A enorme lista de 120 referências no final do último volume desta obra mostra que ela inclui não apenas material histórico sobre Ikkyu, como os anais, mas também suas obras de poesia, literatura relacionada e livros populares antigos, como Ikkyu banashi. Sakaguchi desenvolve sua narrativa com a compreensão dos múltiplos e simbólicos significados da obra de Ikkyu.
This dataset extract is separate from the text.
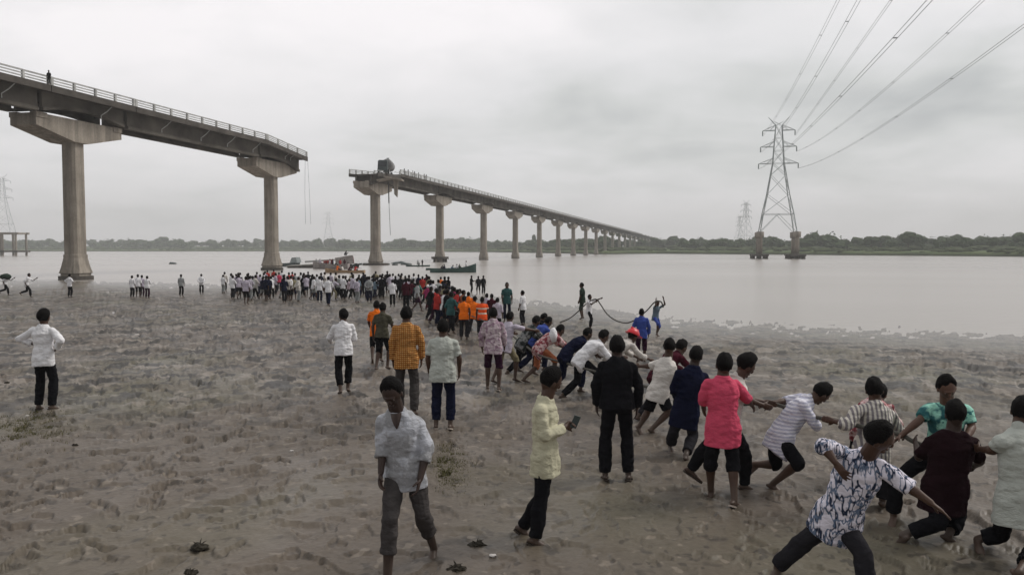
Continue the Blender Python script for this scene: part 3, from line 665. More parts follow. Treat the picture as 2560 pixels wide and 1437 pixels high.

Ao desenvolver sua imagem de Ikkyu, Sakaguchi aparentemente não quis fazer uma distinção clara entre fato histórico e ficção. Por que, então, Sakaguchi tentou completar todas as diferentes imagens de Ikkyu de forma coesa em uma história? Para responder a essa pergunta, sugiro que leiamos este livro enquanto consideramos a resposta à seguinte questão: Se perguntássemos a Ikkyu qual é o verdadeiro Ikkyu, o verdadeiro você, que poema Ikkyu faria para nos responder?